The lines to reproduce run from the first one through the line containing "SC.camera = cam". Reproduce them exactly.

**ENTRIES SHOWN**
-- Begin --
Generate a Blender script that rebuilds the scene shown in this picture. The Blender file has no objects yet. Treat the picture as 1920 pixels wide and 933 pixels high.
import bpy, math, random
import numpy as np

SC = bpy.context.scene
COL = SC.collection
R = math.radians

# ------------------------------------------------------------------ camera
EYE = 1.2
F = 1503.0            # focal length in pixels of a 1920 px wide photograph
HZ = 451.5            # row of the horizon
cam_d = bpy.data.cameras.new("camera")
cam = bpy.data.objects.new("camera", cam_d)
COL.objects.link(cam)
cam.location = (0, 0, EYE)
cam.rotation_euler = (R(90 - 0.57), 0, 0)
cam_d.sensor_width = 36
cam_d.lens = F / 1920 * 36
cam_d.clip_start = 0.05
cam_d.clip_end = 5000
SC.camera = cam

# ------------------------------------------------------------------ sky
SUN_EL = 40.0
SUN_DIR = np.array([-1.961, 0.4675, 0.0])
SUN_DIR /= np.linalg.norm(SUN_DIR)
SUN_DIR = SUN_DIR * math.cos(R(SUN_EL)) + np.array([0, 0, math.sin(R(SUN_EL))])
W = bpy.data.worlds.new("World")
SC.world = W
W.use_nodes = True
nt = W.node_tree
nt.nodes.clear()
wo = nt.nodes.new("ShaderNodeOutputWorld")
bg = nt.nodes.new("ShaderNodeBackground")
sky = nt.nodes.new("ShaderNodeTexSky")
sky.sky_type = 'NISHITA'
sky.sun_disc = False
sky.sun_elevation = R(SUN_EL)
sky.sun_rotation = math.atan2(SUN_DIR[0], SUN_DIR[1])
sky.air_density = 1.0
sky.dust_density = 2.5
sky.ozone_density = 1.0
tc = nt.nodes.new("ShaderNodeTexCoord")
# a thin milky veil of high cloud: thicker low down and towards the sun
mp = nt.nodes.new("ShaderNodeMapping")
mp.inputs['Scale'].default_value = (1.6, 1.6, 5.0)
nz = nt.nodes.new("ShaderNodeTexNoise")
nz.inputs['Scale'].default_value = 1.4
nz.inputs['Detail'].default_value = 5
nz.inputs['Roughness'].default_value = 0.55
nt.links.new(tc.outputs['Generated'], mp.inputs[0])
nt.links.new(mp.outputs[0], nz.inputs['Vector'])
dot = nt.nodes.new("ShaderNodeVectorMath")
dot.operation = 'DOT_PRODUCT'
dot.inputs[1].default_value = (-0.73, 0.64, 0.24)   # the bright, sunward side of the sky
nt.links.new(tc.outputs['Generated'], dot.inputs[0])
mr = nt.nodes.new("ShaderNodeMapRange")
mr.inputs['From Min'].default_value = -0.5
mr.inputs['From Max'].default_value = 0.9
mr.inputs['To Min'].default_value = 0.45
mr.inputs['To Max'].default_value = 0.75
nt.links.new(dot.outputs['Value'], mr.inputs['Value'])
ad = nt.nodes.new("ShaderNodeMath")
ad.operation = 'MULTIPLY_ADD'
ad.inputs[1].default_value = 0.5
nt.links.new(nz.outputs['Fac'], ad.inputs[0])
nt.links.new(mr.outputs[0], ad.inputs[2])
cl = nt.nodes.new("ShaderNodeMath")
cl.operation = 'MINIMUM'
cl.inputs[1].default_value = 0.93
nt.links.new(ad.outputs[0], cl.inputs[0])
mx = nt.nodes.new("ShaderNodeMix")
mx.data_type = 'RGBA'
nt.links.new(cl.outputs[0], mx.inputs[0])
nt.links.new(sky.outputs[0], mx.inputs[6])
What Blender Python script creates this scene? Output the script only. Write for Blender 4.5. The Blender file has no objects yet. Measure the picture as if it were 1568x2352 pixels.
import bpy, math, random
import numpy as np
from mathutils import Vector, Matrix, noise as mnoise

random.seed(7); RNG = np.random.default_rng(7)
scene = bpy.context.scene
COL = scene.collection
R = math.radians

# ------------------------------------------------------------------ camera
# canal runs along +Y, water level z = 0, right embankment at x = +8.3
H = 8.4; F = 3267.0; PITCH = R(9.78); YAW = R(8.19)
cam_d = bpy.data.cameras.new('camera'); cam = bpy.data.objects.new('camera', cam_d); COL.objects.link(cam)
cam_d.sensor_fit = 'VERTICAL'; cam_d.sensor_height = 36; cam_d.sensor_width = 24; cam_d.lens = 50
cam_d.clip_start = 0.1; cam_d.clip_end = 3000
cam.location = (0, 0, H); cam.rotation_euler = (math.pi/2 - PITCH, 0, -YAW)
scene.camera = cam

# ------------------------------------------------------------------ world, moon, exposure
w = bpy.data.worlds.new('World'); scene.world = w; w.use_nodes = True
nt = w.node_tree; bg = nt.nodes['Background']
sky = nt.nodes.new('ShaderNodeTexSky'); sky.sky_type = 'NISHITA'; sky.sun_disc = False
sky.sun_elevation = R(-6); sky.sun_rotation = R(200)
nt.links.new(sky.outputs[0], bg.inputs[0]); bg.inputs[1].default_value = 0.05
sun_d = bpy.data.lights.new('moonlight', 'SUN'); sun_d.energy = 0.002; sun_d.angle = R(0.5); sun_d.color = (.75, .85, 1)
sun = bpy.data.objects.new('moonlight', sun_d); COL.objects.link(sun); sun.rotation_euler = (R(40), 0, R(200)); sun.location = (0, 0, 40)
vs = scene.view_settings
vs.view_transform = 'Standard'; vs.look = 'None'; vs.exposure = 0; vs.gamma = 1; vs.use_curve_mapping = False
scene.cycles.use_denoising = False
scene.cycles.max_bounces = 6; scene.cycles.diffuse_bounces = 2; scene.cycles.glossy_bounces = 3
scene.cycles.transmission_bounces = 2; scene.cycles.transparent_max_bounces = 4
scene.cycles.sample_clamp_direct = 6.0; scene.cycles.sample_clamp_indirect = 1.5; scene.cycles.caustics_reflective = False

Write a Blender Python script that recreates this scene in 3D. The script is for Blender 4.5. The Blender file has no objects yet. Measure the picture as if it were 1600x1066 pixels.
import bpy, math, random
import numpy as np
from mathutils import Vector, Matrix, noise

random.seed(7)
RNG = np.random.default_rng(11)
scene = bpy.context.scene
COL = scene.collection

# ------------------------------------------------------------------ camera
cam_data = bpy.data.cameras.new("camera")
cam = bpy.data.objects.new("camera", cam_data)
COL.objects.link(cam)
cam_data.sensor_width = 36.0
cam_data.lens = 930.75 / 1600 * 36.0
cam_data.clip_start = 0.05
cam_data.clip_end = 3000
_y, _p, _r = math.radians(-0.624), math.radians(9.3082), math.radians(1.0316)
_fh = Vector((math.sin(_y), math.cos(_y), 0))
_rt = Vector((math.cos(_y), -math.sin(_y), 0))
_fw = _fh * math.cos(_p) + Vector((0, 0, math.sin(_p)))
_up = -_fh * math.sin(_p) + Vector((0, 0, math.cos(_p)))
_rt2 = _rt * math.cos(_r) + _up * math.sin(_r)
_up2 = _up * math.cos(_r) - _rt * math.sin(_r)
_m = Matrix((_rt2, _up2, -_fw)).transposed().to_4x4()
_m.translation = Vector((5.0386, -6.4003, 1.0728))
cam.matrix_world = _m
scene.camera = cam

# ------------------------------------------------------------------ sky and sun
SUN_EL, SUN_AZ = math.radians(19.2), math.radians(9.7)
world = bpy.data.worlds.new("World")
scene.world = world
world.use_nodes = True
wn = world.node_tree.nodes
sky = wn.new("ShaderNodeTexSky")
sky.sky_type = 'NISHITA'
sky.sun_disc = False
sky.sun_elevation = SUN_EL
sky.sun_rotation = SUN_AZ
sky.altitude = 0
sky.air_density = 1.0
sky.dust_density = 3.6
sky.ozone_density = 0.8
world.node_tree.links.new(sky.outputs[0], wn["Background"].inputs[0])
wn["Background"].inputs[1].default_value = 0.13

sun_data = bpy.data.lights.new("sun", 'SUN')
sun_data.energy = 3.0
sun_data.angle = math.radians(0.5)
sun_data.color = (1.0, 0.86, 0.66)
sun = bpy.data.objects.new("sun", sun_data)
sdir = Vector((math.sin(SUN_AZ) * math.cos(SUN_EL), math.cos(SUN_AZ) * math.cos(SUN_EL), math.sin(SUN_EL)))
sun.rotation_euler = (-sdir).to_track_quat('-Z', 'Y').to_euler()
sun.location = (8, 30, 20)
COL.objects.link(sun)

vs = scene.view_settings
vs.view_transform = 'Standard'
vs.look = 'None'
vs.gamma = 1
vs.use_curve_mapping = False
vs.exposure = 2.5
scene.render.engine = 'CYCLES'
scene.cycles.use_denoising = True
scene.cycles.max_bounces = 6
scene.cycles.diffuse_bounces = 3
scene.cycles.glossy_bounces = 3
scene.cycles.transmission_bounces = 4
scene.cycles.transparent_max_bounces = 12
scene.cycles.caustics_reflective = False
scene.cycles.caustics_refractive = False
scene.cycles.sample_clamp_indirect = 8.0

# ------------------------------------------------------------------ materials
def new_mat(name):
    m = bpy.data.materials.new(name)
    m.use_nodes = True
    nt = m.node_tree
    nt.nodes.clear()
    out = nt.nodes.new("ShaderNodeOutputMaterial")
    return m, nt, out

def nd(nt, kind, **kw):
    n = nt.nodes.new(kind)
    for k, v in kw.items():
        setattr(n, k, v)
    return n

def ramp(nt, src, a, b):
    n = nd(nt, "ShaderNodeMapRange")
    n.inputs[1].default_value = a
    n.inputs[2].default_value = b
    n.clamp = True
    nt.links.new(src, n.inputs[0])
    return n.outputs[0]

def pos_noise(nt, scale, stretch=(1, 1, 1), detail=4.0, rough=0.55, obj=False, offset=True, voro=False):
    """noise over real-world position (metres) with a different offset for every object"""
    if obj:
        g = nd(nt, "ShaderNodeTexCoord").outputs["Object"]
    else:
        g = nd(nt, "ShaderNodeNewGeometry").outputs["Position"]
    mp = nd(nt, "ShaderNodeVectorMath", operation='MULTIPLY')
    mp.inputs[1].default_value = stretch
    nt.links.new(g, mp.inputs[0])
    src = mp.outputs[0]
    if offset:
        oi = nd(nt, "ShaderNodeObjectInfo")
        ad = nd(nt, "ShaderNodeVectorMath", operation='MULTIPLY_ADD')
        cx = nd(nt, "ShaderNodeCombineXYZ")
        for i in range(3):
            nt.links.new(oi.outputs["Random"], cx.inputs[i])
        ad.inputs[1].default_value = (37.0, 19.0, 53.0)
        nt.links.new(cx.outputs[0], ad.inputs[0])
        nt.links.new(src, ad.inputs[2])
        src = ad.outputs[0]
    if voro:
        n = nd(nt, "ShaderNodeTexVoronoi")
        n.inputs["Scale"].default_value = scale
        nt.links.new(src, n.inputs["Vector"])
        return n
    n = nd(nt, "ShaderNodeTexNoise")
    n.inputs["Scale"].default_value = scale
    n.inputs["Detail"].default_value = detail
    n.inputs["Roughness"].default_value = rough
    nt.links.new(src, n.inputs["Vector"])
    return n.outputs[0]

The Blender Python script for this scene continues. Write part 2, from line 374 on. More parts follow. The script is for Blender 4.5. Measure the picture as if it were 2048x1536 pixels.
-- End --
**TASK ANSWER**
Generate a Blender script that rebuilds the scene shown in this picture. The Blender file has no objects yet. Treat the picture as 1920 pixels wide and 933 pixels high.
import bpy, math, random
import numpy as np

SC = bpy.context.scene
COL = SC.collection
R = math.radians

# ------------------------------------------------------------------ camera
EYE = 1.2
F = 1503.0            # focal length in pixels of a 1920 px wide photograph
HZ = 451.5            # row of the horizon
cam_d = bpy.data.cameras.new("camera")
cam = bpy.data.objects.new("camera", cam_d)
COL.objects.link(cam)
cam.location = (0, 0, EYE)
cam.rotation_euler = (R(90 - 0.57), 0, 0)
cam_d.sensor_width = 36
cam_d.lens = F / 1920 * 36
cam_d.clip_start = 0.05
cam_d.clip_end = 5000
SC.camera = cam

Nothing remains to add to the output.